The new Republican House leadership, whose party benefited in November from public antipathy toward the bailout of banks, is moving to avoid a federal bailout of state and local pension funds.

Congress has little authority over, or responsibility for, state and local public-employee pensions. But with pension liabilities increasingly stressing state and municipal finances, the prospect that the problem will end up in Washington’s lap has some academics and politicians urging that the federal government move preemptively.

The latest wrinkle: A bill introduced last week by three prominent House Republicans to deny states and localities the ability to sell tax-exempt bonds-the lifeblood for many governments-unless they report their pension-fund liabilities to the Treasury Department. The federal tax-free status of interest on municipal bonds helps generate demand for the bonds and lowers government borrowing costs.

This is a great bill which could help solve a long-due problem. State and local governments have been living beyond their means for too long, and the federal government should stop subsidizing irresponsible spending, especially since the Feds are also relied upon as lenders of last resort. Almost nothing is currently constraining state spending, placing a huge looming crisis at taxpayer’s doorsteps.

States are getting, in essence, access to subsidized debt through tax-exempt bonds. As long as they budget responsibly, that’s no big deal.

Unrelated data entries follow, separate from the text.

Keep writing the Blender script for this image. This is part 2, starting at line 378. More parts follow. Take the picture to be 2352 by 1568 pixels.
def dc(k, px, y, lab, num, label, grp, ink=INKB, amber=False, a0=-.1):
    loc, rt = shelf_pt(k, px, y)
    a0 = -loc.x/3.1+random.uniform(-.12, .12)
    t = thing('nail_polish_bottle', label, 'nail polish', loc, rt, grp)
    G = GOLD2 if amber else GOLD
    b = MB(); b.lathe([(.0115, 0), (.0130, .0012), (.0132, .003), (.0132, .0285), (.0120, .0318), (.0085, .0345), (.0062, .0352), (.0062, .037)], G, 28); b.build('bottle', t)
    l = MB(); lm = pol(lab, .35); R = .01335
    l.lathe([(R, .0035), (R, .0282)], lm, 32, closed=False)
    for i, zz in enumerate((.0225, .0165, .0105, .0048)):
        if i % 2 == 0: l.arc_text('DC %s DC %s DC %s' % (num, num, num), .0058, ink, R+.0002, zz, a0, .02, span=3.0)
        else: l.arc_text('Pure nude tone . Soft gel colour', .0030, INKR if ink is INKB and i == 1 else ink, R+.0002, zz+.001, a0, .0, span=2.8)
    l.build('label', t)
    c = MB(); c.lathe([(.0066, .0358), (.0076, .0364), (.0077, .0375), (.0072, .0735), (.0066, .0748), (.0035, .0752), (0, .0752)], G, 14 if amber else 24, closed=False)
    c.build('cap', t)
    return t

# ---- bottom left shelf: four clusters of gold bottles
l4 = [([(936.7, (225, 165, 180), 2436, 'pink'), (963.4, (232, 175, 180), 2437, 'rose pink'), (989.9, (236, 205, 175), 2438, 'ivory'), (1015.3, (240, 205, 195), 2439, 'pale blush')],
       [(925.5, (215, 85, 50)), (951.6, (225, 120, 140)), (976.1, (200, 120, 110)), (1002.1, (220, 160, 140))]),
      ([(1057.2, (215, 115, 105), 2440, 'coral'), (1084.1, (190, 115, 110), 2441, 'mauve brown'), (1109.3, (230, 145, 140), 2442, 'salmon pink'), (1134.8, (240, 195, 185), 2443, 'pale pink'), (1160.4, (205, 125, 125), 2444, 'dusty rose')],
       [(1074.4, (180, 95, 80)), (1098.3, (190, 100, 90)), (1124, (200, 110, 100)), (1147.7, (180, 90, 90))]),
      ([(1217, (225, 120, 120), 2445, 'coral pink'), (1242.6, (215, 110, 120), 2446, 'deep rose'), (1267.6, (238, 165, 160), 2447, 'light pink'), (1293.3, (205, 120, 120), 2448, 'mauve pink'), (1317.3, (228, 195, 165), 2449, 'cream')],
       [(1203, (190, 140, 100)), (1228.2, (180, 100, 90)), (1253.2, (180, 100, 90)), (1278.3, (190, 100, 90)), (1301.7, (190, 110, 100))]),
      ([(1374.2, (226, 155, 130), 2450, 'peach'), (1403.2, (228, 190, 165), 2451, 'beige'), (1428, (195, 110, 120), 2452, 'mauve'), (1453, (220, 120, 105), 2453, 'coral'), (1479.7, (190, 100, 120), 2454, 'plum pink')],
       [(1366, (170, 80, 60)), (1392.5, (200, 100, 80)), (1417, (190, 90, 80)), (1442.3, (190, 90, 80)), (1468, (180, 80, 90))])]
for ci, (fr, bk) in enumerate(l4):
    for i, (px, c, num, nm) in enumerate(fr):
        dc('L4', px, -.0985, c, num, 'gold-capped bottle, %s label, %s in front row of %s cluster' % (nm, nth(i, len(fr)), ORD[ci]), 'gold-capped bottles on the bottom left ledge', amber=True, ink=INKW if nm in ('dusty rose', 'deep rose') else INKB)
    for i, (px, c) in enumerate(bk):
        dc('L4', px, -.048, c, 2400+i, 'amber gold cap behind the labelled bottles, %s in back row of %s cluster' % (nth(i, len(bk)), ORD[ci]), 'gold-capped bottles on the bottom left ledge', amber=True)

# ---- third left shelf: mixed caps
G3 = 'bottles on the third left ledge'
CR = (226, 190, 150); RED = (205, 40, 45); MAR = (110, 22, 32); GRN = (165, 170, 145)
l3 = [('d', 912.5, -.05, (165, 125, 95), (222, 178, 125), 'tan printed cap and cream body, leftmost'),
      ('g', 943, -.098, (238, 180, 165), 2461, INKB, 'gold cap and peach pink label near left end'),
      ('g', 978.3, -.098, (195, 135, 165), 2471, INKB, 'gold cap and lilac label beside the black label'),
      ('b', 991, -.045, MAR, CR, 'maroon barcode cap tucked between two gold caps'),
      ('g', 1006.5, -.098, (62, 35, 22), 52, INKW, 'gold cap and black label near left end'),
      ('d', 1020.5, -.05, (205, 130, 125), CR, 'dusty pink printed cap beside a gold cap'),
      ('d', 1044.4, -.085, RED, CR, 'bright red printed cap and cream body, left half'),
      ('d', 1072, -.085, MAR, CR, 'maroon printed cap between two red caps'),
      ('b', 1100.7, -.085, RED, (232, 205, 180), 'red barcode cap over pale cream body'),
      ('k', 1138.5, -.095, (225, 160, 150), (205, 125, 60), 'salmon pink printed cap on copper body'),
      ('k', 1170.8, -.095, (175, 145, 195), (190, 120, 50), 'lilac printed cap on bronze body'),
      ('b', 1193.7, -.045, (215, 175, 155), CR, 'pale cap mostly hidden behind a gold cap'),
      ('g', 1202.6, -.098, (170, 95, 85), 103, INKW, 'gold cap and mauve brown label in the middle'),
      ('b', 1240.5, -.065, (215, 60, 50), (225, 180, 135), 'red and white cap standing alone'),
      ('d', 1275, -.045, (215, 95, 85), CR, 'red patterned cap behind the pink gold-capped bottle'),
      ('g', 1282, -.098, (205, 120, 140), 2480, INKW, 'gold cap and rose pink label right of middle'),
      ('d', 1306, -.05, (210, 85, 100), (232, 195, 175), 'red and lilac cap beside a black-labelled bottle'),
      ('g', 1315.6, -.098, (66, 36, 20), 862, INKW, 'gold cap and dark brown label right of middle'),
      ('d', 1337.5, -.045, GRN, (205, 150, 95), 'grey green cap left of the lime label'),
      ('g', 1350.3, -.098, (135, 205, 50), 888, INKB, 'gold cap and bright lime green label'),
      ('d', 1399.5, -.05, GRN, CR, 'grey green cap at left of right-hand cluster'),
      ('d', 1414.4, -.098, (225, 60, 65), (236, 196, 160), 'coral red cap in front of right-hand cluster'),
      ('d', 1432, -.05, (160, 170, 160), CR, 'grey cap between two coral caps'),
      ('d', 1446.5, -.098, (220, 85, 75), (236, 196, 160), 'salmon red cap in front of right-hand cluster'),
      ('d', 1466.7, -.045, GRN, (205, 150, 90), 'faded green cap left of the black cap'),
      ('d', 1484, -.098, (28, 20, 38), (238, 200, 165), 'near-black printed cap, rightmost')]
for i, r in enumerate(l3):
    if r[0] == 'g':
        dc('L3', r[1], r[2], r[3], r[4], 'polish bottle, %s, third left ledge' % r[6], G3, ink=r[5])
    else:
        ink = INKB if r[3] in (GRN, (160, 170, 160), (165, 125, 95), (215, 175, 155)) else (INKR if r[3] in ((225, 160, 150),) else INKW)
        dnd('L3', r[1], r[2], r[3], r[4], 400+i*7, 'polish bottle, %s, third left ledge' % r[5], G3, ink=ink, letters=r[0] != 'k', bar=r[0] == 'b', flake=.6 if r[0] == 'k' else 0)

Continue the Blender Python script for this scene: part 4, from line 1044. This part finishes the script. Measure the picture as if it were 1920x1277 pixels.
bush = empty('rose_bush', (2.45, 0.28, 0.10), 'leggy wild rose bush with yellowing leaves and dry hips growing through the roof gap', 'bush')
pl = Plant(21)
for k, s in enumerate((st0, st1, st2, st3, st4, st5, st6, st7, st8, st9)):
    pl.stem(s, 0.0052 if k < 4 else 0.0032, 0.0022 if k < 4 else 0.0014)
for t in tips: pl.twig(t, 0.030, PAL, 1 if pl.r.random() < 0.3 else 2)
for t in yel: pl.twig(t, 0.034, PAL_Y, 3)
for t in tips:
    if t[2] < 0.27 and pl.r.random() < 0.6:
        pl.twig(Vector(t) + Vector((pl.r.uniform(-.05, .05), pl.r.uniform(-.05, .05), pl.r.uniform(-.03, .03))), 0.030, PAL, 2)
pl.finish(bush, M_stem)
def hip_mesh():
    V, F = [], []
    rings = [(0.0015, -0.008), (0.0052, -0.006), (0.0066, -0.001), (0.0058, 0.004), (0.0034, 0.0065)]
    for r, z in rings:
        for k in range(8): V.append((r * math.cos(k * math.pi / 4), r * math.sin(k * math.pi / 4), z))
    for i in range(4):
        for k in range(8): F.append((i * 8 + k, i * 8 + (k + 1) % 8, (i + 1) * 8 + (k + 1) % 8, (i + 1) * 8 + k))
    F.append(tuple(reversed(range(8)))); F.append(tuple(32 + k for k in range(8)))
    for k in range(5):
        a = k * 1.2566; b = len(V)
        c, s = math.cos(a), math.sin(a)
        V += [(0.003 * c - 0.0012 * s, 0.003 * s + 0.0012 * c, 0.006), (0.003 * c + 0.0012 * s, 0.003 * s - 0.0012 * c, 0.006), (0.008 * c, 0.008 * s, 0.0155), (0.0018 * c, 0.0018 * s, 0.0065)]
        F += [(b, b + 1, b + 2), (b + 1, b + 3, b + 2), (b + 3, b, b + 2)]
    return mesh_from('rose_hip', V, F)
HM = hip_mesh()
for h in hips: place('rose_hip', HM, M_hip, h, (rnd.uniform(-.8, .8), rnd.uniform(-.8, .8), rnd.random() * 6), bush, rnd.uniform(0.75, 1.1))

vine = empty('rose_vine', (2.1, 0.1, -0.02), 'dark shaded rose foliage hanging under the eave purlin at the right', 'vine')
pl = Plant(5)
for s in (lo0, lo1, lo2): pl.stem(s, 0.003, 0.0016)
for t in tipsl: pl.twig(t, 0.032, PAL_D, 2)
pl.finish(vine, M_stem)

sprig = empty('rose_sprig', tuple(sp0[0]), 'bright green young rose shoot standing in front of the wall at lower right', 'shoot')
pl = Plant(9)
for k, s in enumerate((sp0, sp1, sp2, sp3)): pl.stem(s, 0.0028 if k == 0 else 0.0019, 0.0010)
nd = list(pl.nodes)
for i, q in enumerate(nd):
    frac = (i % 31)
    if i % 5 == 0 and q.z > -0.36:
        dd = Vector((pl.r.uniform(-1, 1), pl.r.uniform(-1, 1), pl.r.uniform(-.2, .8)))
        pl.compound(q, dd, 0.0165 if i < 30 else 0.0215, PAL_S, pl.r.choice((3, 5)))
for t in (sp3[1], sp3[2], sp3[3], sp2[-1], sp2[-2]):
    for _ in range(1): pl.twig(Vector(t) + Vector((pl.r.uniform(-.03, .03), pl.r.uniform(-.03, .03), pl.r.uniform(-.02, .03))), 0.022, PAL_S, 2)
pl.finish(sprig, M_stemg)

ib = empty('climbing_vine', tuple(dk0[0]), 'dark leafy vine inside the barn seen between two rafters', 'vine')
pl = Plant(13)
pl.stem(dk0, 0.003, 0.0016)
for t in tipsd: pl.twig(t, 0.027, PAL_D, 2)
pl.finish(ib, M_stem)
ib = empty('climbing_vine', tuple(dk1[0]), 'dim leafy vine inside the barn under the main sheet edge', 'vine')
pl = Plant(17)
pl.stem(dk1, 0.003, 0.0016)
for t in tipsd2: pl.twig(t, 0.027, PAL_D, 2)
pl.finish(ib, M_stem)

However, states have been building up huge amounts of debt over the past 10 years to fund routine budget shortfalls for perks such as generous pension benefits. No one knows what the overall outstanding liabilities on state pension funds are. We do know that total state and local bond debt jumped 92 percent between 2000 and  2009-from $1.2 trillion to $2.3 trillion. However flawed current pension liability estimates may be, even conservative estimates suggest the liabilities are high enough to put the U.S. government in a serious dilemma when states begin defaulting on their generous pension promises. Federal government bail-outs will almost certainly be the outcome.

What needs to be done to solve this looming crisis are major budget reforms and cuts. Public sector unions present the largest barriers to such necessary restructuring. A study by the Cato Institute on employee compensation in state and local governments finds that public sector pay averaged $39.66 per hour in 2009, which  was 45 percent higher than the private sector average, when accounting for wages and benefits. While private sector unions are constrained by the fact that higher business costs lead to lost sales and fewer jobs, public sector unions face no such constraint, and even well-intended government officials trying to reign in state and local pension liabilities have little bargaining material to go up against unions. 

This bill would do much to constrain states and localities from spending irresponsibly and it would force public unions to cooperate with government officials to do what’s necessary to reign in ever-growing pension liabilities. If this bill does not pass, I fear out-of-control state and local spending will burden current and future taxpayers by further adding to the federal deficit.